“This year, the person we received to select the award is Princess Alice,” Washington OXI Day Foundation Andy Manatos said, regarding the Foundation’s Metropolitan Chrysostomos Award, the Daily Express reported.
The OXI Day Foundation recognizes bravery personifying Greek courage against the Germans, commemorating Oxi Day, October 28, 1940, when Greek leader Ioannis Metaxas said “OXI- No!” to Italian dictator Benito Mussolini’s request to move troops into Greece to solidify the Axis powers’ strategic position during World War II.
Subsequently, the Greeks fought the Nazis valiantly for months, delaying Adolf Hitler’s planned invasion of the Soviet Union, causing his armies to succumb to the harsh Russian winter conditions. The Greeks’ bravery, some contend, was the turning point of the war.

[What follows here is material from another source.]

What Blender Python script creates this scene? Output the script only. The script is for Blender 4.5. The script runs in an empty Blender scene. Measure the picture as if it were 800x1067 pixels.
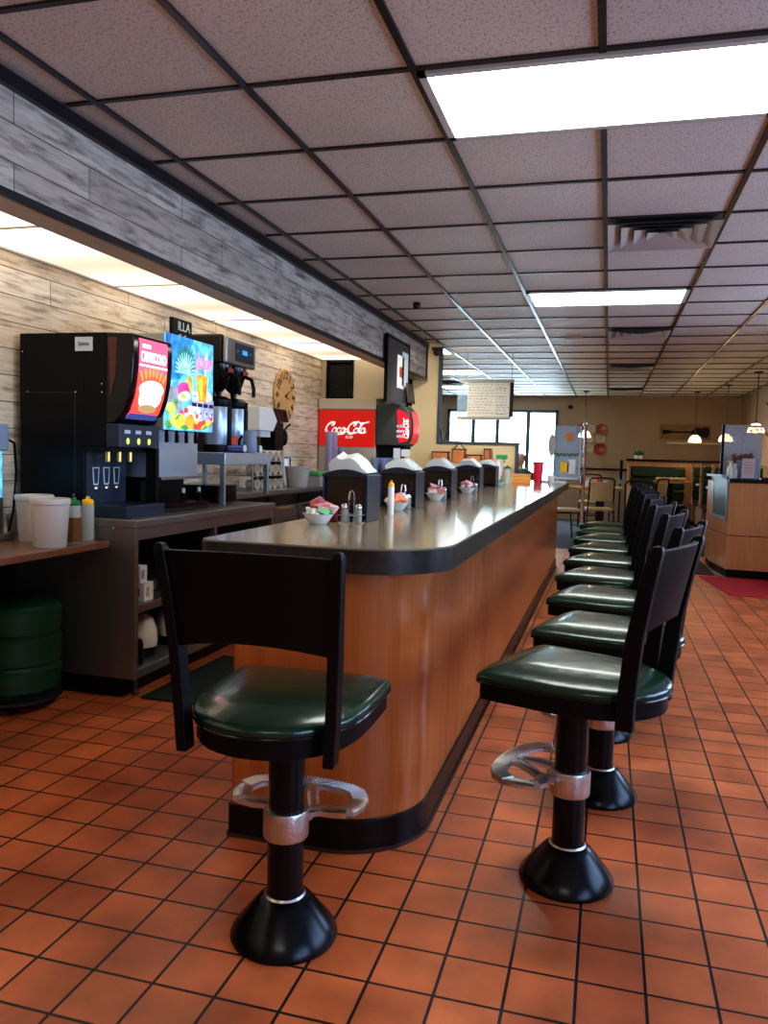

Princess Alice, recognized 46 years after her death, was married to Prince Andrew of Greece and Denmark and lived in Greece, across the street from Gestapo headquarters in Nazi-occupied Athens, the Express wrote.
Each day, Gestapo agents searched her home, but she cleverly kept an entire Jewish family hidden. “She conducted herself with extraordinary courage risking her life during the Holocaust to hide a Jewish family in Nazi occupied Athens. She showed extraordinary courage and bravery,” Manatos said, the Express reported.
Alice’s son, Prince Philip, Duke of Edinburgh, accepted the award posthumously for his mother.
Princess Alice, the Express wrote, a great-granddaughter of Queen Victoria, returned to England in 1967 and lived at Buckingham Palace, where she died in 1969 at age 84.